Exercise details ▸ Retype the whole listing verbatim and keep the pictures out of it.

━━━ Provided material

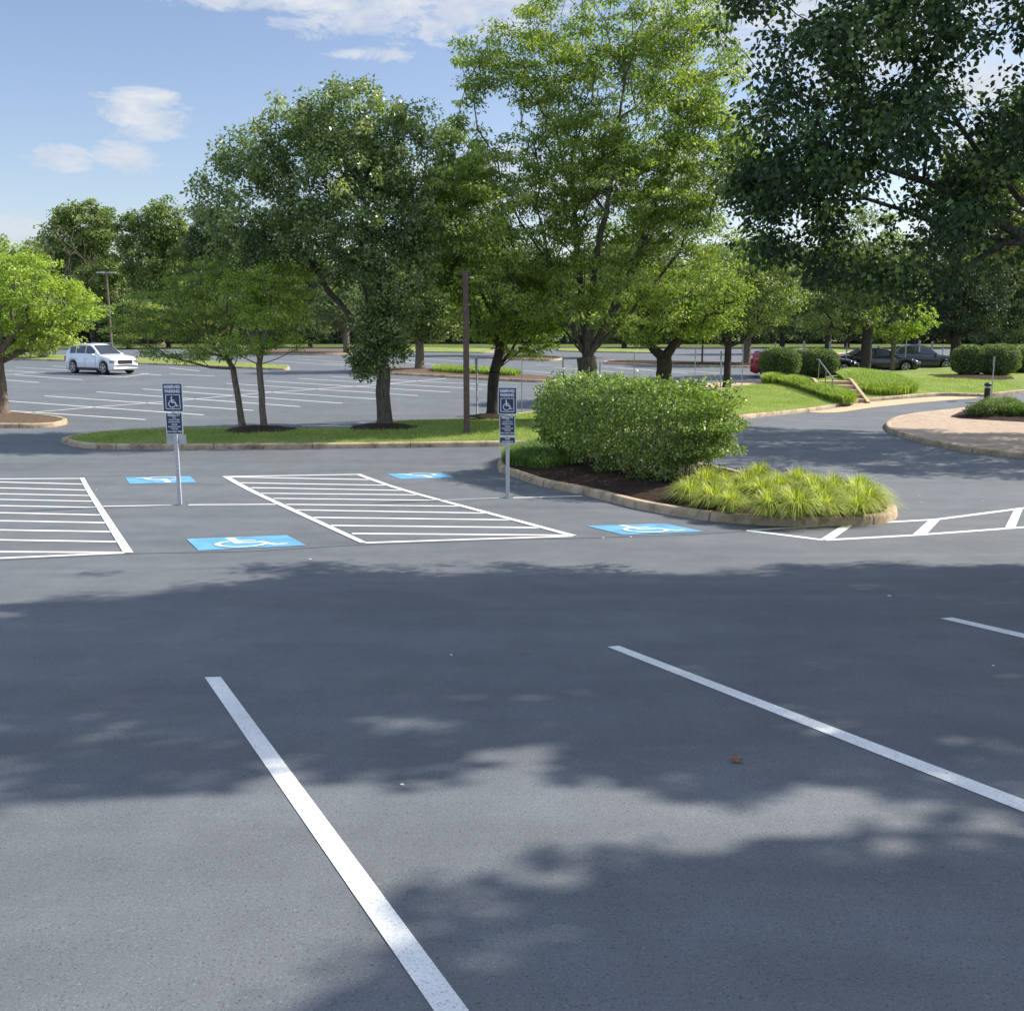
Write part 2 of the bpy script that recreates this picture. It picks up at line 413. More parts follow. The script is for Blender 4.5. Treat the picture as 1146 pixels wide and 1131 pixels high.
walk_loop=smooth_loop(LP([(1330,534),(1230,524),(1146,513),(1100,508.5),(1063,502.5),(1021,493),(998,485.5),(991,480),(991.5,475.5),(1001,470),(1024,465.5),(1049,462.5),(1083,459),(1146,454),(1260,447),(1420,443)]),True,.35)
kerb('paved_island_kerb',walk_loop,'concrete kerb round the paved island')
sheet('paved_island',offset_loop(walk_loop,.16),.13,M['paver'],.6)
wbed=smooth_loop(LP([(1064,470.5),(1078,472.5),(1097,473.5),(1146,476.5),(1230,481),(1300,476),(1300,455),(1230,453),(1146,456),(1100,459),(1082,462.5),(1070,467)]),True,.35)
sheet('paved_island_bed',wbed,.145,M['mulch'],.5,dome=.12,domew=.7,lump=.015)
side=smooth_loop(LP([(905,461.5),(930,457.8),(955,452.2),(1005,447.2),(1056,443.8),(1098,444.6),(1090,446),(1050,449),(1012,452.5),(975,456.5),(935,462)]),True,.5)
sheet('concrete_walk',side,.012,M['walk'],1.0)
upwalk=smooth_loop(LP([(770,438.5),(810,432.8),(840,430.2),(866,429),(905,423),(896,421),(862,426.5),(800,428.5),(770,432)]),True,.6)
sheet('upper_walk',upwalk,.02,M['walk'],1.0)
def island(nm,pts,mat,step=.6,lab=None):
    lp=smooth_loop(LP(pts),True,step); kerb(nm+'_kerb',lp,lab); sheet(nm+'_bed',offset_loop(lp,.16),.12,mat,2.0,dome=.06,domew=1.0); return lp
ia=island('far_left_island',[(-60,402),(15,403),(75,404.5),(150,407.5),(215,410),(270,412.5),(318,414.5),(324,412),(316,409.8),(240,405.5),(180,402.5),(75,399),(15,398),(-60,398)],M['lawn'])
ib=island('middle_island',[(425,418.5),(470,421),(520,424),(565,426.5),(600,428),(618,428),(624,425.5),(612,423),(560,418.5),(500,415),(440,413),(425,415)],M['mulchpale'])
ic=island('rear_island',[(430,394),(480,394.5),(545,395),(552,393),(545,391),(480,390),(430,390)],M['lawn'],1)
island('rear_mulch_island',[(560,401.5),(590,403.5),(618,404),(630,402),(620,400),(590,399),(560,399)],M['mulchpale'],1)
island('long_mulch_island',[(680,407.5),(740,409.5),(800,411),(845,411.5),(855,409),(845,407.5),(780,406),(700,404.5),(680,405)],M['mulch'],1)
island('rear_grass_island',[(630,393.5),(700,395),(740,395.5),(745,393.5),(700,391.5),(630,391)],M['lawn'],1)
island('right_grass_island',[(860,396),(900,397),(940,396),(955,393.5),(930,391.5),(880,391),(860,393)],M['lawn'],1)
island('left_rear_island',[(280,396),(340,397),(395,396.5),(402,394.5),(395,393),(330,392),(280,393)],M['mulchpale'],1)
# verge beyond the lot
verge=smooth_loop([Vector((x,y,0)) for x,y in((-75,118),(-30,124),(20,126),(75,122),(75,153),(-75,153))],True,4)
sheet('far_verge',verge,.05,M['field'],6.0)
# ------------------------------------------------------------------ painted markings
def stripes(name,label,fn,mat='white'):
    mb=MB(); fn(mb); return tag(mb.build(name,M[mat]),label,kind='structure')
def pline(name,label,quad):
    mb=MB(); paint_poly(mb,LP(quad),nv=1); tag(mb.build(name,M['white']),label,kind='structure')
pline('stall_line','near white stall line running out of the bottom of the view',[(229,758),(519,1180),(561,1180),(247,757.5)][:4])
pline('stall_line','white stall line running to the right edge',[(679.5,723.8),(1300,970),(1300,953.5),(693,722.8)])
pline('stall_line','short white stall line at the far right',[(1052,692),(1300,750.5),(1300,744),(1065.5,691)])
def left_hatch(mb):
    ed=lambda y:(89.3+(y-535)*(48.7/84))
    for l,r in((535.9,535.4),(539.4,541.8),(546,548.4),(552.6,554.6),(559,561),(566,568),(574,576.3),(583,585),(593.3,595),(604.5,606.2),(617.6,618.3)):
        strip(mb,P(-130,l-(r-l)*130/95),P(ed(r)+2,r),.10)
    strip(mb,P(-130,630),P(140,618.6),.10)
    paint_poly(mb,LP([(89.3,535),(138,618.9),(149.4,618.9),(94.5,535)]),.009,nv=1)
stripes('access_aisle_hatching','white hatched access aisle left of the leftmost reserved stall',left_hatch)
def mid_hatch(mb):
    def er(y): return 402+(y-531)*(38/14) if y<545 else 440+(y-545)*(203/55)
    for xl,yl,yr in((254,533.6,536.8),(267.6,540.3,543),(281,545.7,548.8),(292,552,553.8),(306,557.7,560),(320,564.4,566.5),(331,570.6,574.3),(350.5,579,581.8),(370,588,590.6),(394,597,599)):
        strip(mb,P(xl,yl),P(er(yr),yr),.10)
    strip(mb,P(249,533.3),P(404,530.8),.10)
    strip(mb,P(408,607.4),P(641,599.9),.10)
    paint_poly(mb,LP([(249,533.3),(403,607.8),(411.5,607.8),(256,533.2)]),.009,nv=1)
    pts=[(401,531),(440,545),(642,600)]
    for a,b in zip(pts,pts[1:]): strip(mb,P(*a),P(*b),.11,.009)
stripes('access_aisle_hatching','white hatched access aisle between the two sign posts',mid_hatch)
def right_hatch(mb):
    tp=[(836.5,593.6),(950,586.8),(1049,581.2),(1146,568.6),(1260,551)]
    bt=[(836.5,593.6),(922.6,604.4),(1022.5,599),(1146,590),(1260,580)]
    for l in(tp,bt):
        for a,b in zip(l,l[1:]): strip(mb,P(*a),P(*b),.11)
    for q in([(945,587),(917,604.4),(932,604),(957,586.5)],[(1040,582),(1021,599),(1037,598),(1053,581)],[(1135,570.5),(1124,592),(1136,591),(1145,569)]):
        paint_poly(mb,LP(q),.009,nv=1)
stripes('keep_clear_hatching','white hatched keep clear wedge in front of the shrub bed',right_hatch)
for a,b,l in(((115,566.6),(192,565.3),'thin white divider line left of the left sign post'),((211,564.9),(309,564.3),'thin white divider line right of the left sign post'),
           ((486,560.2),(559,557.2),'thin white divider line left of the right sign post'),((574,557),(652,555),'thin white divider line right of the right sign post')):
    mb=MB(); strip(mb,P(*a),P(*b),.09); tag(mb.build('stall_divider',M['white']),l,kind='structure')
M['seam']=simple('paving_seam',(.065,.067,.072),.9,0,.3,30)
mb=MB(); sp_=[(-120,630),(0,627),(148,619.6),(280,617),(408,609.5),(530,605),(660,602),(770,598.5),(836,594.5)]
for a,b in zip(sp_,sp_[1:]): strip(mb,P(*a),P(*b),.022,.004)
tag(mb.build('paving_seam',M['seam']),'thin dark paving seam running across the drive past the stall ends',kind='structure')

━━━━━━

Completed exercise ▸
Write part 2 of the bpy script that recreates this picture. It picks up at line 413. More parts follow. The script is for Blender 4.5. Treat the picture as 1146 pixels wide and 1131 pixels high.
walk_loop=smooth_loop(LP([(1330,534),(1230,524),(1146,513),(1100,508.5),(1063,502.5),(1021,493),(998,485.5),(991,480),(991.5,475.5),(1001,470),(1024,465.5),(1049,462.5),(1083,459),(1146,454),(1260,447),(1420,443)]),True,.35)
kerb('paved_island_kerb',walk_loop,'concrete kerb round the paved island')
sheet('paved_island',offset_loop(walk_loop,.16),.13,M['paver'],.6)
wbed=smooth_loop(LP([(1064,470.5),(1078,472.5),(1097,473.5),(1146,476.5),(1230,481),(1300,476),(1300,455),(1230,453),(1146,456),(1100,459),(1082,462.5),(1070,467)]),True,.35)
sheet('paved_island_bed',wbed,.145,M['mulch'],.5,dome=.12,domew=.7,lump=.015)
side=smooth_loop(LP([(905,461.5),(930,457.8),(955,452.2),(1005,447.2),(1056,443.8),(1098,444.6),(1090,446),(1050,449),(1012,452.5),(975,456.5),(935,462)]),True,.5)
sheet('concrete_walk',side,.012,M['walk'],1.0)
upwalk=smooth_loop(LP([(770,438.5),(810,432.8),(840,430.2),(866,429),(905,423),(896,421),(862,426.5),(800,428.5),(770,432)]),True,.6)
sheet('upper_walk',upwalk,.02,M['walk'],1.0)
def island(nm,pts,mat,step=.6,lab=None):
    lp=smooth_loop(LP(pts),True,step); kerb(nm+'_kerb',lp,lab); sheet(nm+'_bed',offset_loop(lp,.16),.12,mat,2.0,dome=.06,domew=1.0); return lp
ia=island('far_left_island',[(-60,402),(15,403),(75,404.5),(150,407.5),(215,410),(270,412.5),(318,414.5),(324,412),(316,409.8),(240,405.5),(180,402.5),(75,399),(15,398),(-60,398)],M['lawn'])
ib=island('middle_island',[(425,418.5),(470,421),(520,424),(565,426.5),(600,428),(618,428),(624,425.5),(612,423),(560,418.5),(500,415),(440,413),(425,415)],M['mulchpale'])
ic=island('rear_island',[(430,394),(480,394.5),(545,395),(552,393),(545,391),(480,390),(430,390)],M['lawn'],1)
island('rear_mulch_island',[(560,401.5),(590,403.5),(618,404),(630,402),(620,400),(590,399),(560,399)],M['mulchpale'],1)
island('long_mulch_island',[(680,407.5),(740,409.5),(800,411),(845,411.5),(855,409),(845,407.5),(780,406),(700,404.5),(680,405)],M['mulch'],1)
island('rear_grass_island',[(630,393.5),(700,395),(740,395.5),(745,393.5),(700,391.5),(630,391)],M['lawn'],1)
island('right_grass_island',[(860,396),(900,397),(940,396),(955,393.5),(930,391.5),(880,391),(860,393)],M['lawn'],1)
island('left_rear_island',[(280,396),(340,397),(395,396.5),(402,394.5),(395,393),(330,392),(280,393)],M['mulchpale'],1)
# verge beyond the lot
verge=smooth_loop([Vector((x,y,0)) for x,y in((-75,118),(-30,124),(20,126),(75,122),(75,153),(-75,153))],True,4)
sheet('far_verge',verge,.05,M['field'],6.0)
# ------------------------------------------------------------------ painted markings
def stripes(name,label,fn,mat='white'):
    mb=MB(); fn(mb); return tag(mb.build(name,M[mat]),label,kind='structure')
def pline(name,label,quad):
    mb=MB(); paint_poly(mb,LP(quad),nv=1); tag(mb.build(name,M['white']),label,kind='structure')
pline('stall_line','near white stall line running out of the bottom of the view',[(229,758),(519,1180),(561,1180),(247,757.5)][:4])
pline('stall_line','white stall line running to the right edge',[(679.5,723.8),(1300,970),(1300,953.5),(693,722.8)])
pline('stall_line','short white stall line at the far right',[(1052,692),(1300,750.5),(1300,744),(1065.5,691)])
def left_hatch(mb):
    ed=lambda y:(89.3+(y-535)*(48.7/84))
    for l,r in((535.9,535.4),(539.4,541.8),(546,548.4),(552.6,554.6),(559,561),(566,568),(574,576.3),(583,585),(593.3,595),(604.5,606.2),(617.6,618.3)):
        strip(mb,P(-130,l-(r-l)*130/95),P(ed(r)+2,r),.10)
    strip(mb,P(-130,630),P(140,618.6),.10)
    paint_poly(mb,LP([(89.3,535),(138,618.9),(149.4,618.9),(94.5,535)]),.009,nv=1)
stripes('access_aisle_hatching','white hatched access aisle left of the leftmost reserved stall',left_hatch)
def mid_hatch(mb):
    def er(y): return 402+(y-531)*(38/14) if y<545 else 440+(y-545)*(203/55)
    for xl,yl,yr in((254,533.6,536.8),(267.6,540.3,543),(281,545.7,548.8),(292,552,553.8),(306,557.7,560),(320,564.4,566.5),(331,570.6,574.3),(350.5,579,581.8),(370,588,590.6),(394,597,599)):
        strip(mb,P(xl,yl),P(er(yr),yr),.10)
    strip(mb,P(249,533.3),P(404,530.8),.10)
    strip(mb,P(408,607.4),P(641,599.9),.10)
    paint_poly(mb,LP([(249,533.3),(403,607.8),(411.5,607.8),(256,533.2)]),.009,nv=1)
    pts=[(401,531),(440,545),(642,600)]
    for a,b in zip(pts,pts[1:]): strip(mb,P(*a),P(*b),.11,.009)
stripes('access_aisle_hatching','white hatched access aisle between the two sign posts',mid_hatch)
def right_hatch(mb):
    tp=[(836.5,593.6),(950,586.8),(1049,581.2),(1146,568.6),(1260,551)]
    bt=[(836.5,593.6),(922.6,604.4),(1022.5,599),(1146,590),(1260,580)]
    for l in(tp,bt):
        for a,b in zip(l,l[1:]): strip(mb,P(*a),P(*b),.11)
    for q in([(945,587),(917,604.4),(932,604),(957,586.5)],[(1040,582),(1021,599),(1037,598),(1053,581)],[(1135,570.5),(1124,592),(1136,591),(1145,569)]):
        paint_poly(mb,LP(q),.009,nv=1)
stripes('keep_clear_hatching','white hatched keep clear wedge in front of the shrub bed',right_hatch)
for a,b,l in(((115,566.6),(192,565.3),'thin white divider line left of the left sign post'),((211,564.9),(309,564.3),'thin white divider line right of the left sign post'),
           ((486,560.2),(559,557.2),'thin white divider line left of the right sign post'),((574,557),(652,555),'thin white divider line right of the right sign post')):
    mb=MB(); strip(mb,P(*a),P(*b),.09); tag(mb.build('stall_divider',M['white']),l,kind='structure')
M['seam']=simple('paving_seam',(.065,.067,.072),.9,0,.3,30)
mb=MB(); sp_=[(-120,630),(0,627),(148,619.6),(280,617),(408,609.5),(530,605),(660,602),(770,598.5),(836,594.5)]
for a,b in zip(sp_,sp_[1:]): strip(mb,P(*a),P(*b),.022,.004)
tag(mb.build('paving_seam',M['seam']),'thin dark paving seam running across the drive past the stall ends',kind='structure')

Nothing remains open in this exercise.